Thursday, January 22nd, 2009

Hi Jeff,

I’m building a wind generator using an automotive alternator. The alternator has a voltage regulator in it. Do I still have to use a charge controller in my system? What, if anything, is the difference between a voltage regulator and a charge controller?



Automotive type voltage regulators are designed to regulate the battery charging current by varying the voltage to the coil winding of the alternator, with a limit of 14.5 volts. In other words, the voltage regulator in an alternator operates like a variable speed control with a constantly changing charging current based on battery voltage.

A solar/wind charge controller has three specific charging levels that change based on battery voltage and sometimes also based on time. To reduce charge time, the charge controller first goes into “bulk” charge mode which puts the maximum charging current into the battery bank. This usually lasts about 2 hours and can be programmed, unlike the alternator which has no programmable setpoints.

This really speeds up battery charging due to the high charging current. After about 2 hours, or when a programmed voltage setpoint is reached, the charge controller switches to “absorption” charging, which is a lower charging current which slowly tapers down as the battery nears the full charge setpoint which can be programmed based on the battery size and type.

Once this final setpoint voltage is reached, the charge controller switches to “float” mode which is a small constant charging current at a programmed level just to keep the battery at a full charge level and offsets any standby losses for a battery at rest.
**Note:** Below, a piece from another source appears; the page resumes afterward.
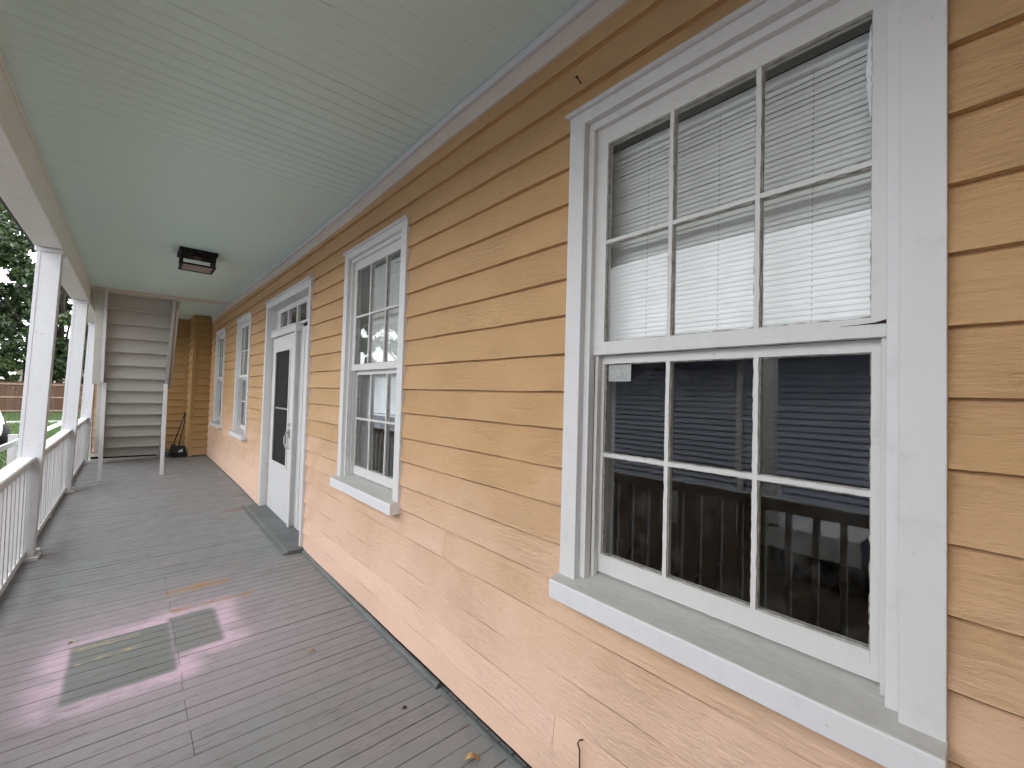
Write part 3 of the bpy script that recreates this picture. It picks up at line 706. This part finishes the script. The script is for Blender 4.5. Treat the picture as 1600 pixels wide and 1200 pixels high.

In addition, the temperature of any battery has a major impact on charging as the battery voltage which controls a chargers output is different at the different charge levels than a battery at standard temperature of 77 degrees.

Since an alternator has no temperature sensor, the alternator charging is base on the expected average temperatures a car or truck battery will be exposed to, and cannot maximize charging efficiency by adjusting the charging voltage based on battery temperature.

I think you will find the improved charging performance and shorter charging time makes a charge controller well worth the cost over any standard voltage regulator built into the back of an alternator.